The current normative protests encourage as many people as possible to show up, usually on flimsy justifications (as simple as to express outrage or to show solidarity), to become a big tent or grab-bag of grievances, erring to less and less coherence or focus, until they are aimless and inarticulate, and therefore easy to dismiss, and difficult to accommodate. I can’t imagine, and I have never observed, anybody passing a protest here feeling enlightened by the few words on offer, or the subjective mood of the crowd.

Most protests today seem to serve internal, egotistical, self-righteous needs, not external ends; some protests seem to be ends in themselves - mere excuses to perpetuate a cult or carnival of outrage, on flimsy pretexts, further separating the protesters from the opportunities to learn something true.

Such protests encourage both narcissism - the belief that protest makes one special - and prejudice - a prejudgment not justified by the evidence. Both are subjectively confirmed by being surrounded proximately by a like-minded in-group, but both are actually impossible to challenge objectively given the inherent remoteness from the out-group.

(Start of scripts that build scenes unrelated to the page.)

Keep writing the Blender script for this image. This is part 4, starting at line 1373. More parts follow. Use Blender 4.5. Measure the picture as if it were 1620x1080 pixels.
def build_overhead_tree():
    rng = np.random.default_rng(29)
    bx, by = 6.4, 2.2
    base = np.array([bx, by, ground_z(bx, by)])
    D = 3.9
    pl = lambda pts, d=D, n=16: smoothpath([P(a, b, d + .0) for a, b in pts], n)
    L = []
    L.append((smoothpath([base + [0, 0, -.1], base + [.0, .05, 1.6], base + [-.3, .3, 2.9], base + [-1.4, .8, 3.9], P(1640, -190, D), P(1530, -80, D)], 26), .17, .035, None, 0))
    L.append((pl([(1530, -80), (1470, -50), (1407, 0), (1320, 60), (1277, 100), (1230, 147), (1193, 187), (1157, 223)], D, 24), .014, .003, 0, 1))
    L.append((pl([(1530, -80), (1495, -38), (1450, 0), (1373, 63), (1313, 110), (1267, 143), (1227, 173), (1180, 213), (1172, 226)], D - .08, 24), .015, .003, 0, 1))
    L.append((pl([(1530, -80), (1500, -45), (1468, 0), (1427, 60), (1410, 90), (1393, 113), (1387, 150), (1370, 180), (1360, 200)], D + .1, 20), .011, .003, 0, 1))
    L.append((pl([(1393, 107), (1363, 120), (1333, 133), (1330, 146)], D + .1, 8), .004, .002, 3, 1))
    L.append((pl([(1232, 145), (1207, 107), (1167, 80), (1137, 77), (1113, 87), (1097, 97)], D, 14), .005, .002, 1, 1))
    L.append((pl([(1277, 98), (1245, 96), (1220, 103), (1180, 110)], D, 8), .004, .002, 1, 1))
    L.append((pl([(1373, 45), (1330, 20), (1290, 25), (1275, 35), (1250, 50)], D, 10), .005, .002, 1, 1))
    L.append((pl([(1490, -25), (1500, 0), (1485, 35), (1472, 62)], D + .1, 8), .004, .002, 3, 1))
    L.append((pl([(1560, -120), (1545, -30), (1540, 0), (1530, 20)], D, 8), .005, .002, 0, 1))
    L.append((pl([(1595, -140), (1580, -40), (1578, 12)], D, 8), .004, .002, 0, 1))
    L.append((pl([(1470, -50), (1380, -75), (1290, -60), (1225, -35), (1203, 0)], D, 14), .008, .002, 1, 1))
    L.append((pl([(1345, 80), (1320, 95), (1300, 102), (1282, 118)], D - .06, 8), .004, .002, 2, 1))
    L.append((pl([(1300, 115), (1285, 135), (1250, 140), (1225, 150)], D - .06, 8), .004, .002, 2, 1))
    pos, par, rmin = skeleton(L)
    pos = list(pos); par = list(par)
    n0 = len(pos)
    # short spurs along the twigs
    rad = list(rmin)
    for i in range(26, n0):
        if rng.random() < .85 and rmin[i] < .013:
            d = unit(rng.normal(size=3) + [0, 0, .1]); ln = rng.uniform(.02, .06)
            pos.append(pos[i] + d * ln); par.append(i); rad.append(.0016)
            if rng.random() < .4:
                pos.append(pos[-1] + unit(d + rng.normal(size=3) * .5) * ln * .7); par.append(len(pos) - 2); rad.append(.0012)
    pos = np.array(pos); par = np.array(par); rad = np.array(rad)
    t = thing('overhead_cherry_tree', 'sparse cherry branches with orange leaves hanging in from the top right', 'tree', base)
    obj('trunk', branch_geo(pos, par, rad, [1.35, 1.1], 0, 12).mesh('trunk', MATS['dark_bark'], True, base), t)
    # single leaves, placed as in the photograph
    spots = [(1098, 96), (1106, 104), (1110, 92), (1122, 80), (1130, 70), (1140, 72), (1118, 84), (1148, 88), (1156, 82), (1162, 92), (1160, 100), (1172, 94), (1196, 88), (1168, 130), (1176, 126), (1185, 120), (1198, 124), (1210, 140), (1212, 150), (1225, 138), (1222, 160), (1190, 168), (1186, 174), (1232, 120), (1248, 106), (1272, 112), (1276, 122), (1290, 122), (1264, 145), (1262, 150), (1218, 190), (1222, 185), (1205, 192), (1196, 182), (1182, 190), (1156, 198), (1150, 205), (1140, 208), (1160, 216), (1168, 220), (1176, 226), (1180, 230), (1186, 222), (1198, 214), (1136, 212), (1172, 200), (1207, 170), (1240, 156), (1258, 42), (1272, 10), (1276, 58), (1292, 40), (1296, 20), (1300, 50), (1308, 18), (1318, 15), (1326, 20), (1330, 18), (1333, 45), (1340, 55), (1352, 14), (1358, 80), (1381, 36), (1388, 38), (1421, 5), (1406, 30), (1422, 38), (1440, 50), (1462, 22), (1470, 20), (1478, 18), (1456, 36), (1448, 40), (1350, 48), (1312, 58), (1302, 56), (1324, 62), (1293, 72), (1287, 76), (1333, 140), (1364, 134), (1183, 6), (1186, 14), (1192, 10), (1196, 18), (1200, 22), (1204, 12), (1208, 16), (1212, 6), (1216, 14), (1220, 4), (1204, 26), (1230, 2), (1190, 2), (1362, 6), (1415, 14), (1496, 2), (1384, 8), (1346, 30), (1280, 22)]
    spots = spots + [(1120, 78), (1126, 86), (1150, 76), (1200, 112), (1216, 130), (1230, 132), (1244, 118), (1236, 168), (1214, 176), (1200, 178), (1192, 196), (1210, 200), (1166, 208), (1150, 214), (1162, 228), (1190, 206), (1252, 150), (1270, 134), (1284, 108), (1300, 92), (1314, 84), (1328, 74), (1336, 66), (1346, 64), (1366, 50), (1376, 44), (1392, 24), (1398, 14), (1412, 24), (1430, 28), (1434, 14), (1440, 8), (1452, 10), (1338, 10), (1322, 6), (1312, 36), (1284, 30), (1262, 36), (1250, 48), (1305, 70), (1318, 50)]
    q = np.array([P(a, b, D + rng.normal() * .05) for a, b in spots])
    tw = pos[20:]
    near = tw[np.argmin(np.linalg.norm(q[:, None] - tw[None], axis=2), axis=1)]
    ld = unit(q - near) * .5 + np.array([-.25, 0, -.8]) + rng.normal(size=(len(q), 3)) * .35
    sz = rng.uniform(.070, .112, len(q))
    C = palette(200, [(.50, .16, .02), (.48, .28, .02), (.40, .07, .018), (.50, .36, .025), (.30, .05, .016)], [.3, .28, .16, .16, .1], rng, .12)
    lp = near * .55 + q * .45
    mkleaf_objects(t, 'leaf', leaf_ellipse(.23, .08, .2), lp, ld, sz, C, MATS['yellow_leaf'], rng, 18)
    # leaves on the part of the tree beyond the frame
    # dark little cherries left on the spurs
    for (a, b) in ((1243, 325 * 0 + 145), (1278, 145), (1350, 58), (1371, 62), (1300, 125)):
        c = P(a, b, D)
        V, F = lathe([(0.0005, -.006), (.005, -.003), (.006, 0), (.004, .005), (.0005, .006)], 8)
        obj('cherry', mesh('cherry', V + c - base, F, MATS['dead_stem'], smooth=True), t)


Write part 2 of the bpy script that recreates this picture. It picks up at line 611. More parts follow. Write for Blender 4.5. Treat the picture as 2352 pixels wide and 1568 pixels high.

Protests against a person's views tend to be reductionist: what I saw on Wednesday night is exemplary: placards describing the visitor as a "fascist," or promising not to "tolerate" this speaker's views, or promising to “become ungovernable” and "this is war." These placards are prejudicial - oh the irony to claim to be anti-fascist while reducing other people to labels and to deny them free-speech: did he declare that he intended to speak in support of fascism? where is the evidence that he is a fascist? does he describe himself as a fascist? has he voted fascist? does he belong to a fascist party? did any protester define fascism?

The most virtuous way to show displeasure with a speaker would be to avoid his speech, and do something more engaging instead (some students organized a dance), but disrupters handed the ethos to the object of their ire by stopping his speech; they confirmed the speaker's prior view that "liberals" are ignorant because they don't listen, are intolerant, violent, and prejudicial towards their critics. While leaving campus, he posted on Facebook: "the Left is absolutely terrified of free speech and will do literally anything to shut it down.” The President Tweeted on Thursday morning that “UC Berkeley does not allow free speech and practices violence on innocent people.” They’re not wrong.